Another case study, on the Russian Old Believers (raskol’niki) who currently live in Alberta, Canada, under (what they believe to be) the shadow of the antichrist (which is more or less tantamount to the modern state) is of special note. The Old Believers value very highly their vol’nost’ (freedom). Indeed, it is in order to retain their vol’nost’ that the Old Believers have migrated from place to place, always living on the edge of a nation-state until that state became too imposing with its controls and bureaucracy. As the title of this articles suggests, “there is always somewhere to go.” But vol’nost’ specifically refers to freedom of action. According to Scheffel, as much as the Old Believers value their vol’nost’, just so do they abhor vol’nodumstvo (freethinking).

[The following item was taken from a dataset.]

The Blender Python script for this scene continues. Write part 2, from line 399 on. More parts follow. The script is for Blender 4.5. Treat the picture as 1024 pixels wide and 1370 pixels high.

The modern state has it the other way around. Here is permitted all the vol’hodumstvo you can eat, and forbidden is any of this vol’nost’. This begs the question of what kind of vol’nodumstvo is possible in a society bereft of vol’nost.

In addition to the Nanumba and Konkomba, Old Believers, Ponapean chieftainships and Kreisha Bedouins, there are studies of the Cree Indians (James Bay, Canada), the indigenous polities of Pahang and Kelantan (Malaya), and of Maradi (Niger), as well as the coastal sultanates and inland chiefdoms on Borneo.

This is recommended reading for all nomads and ’bolo builders.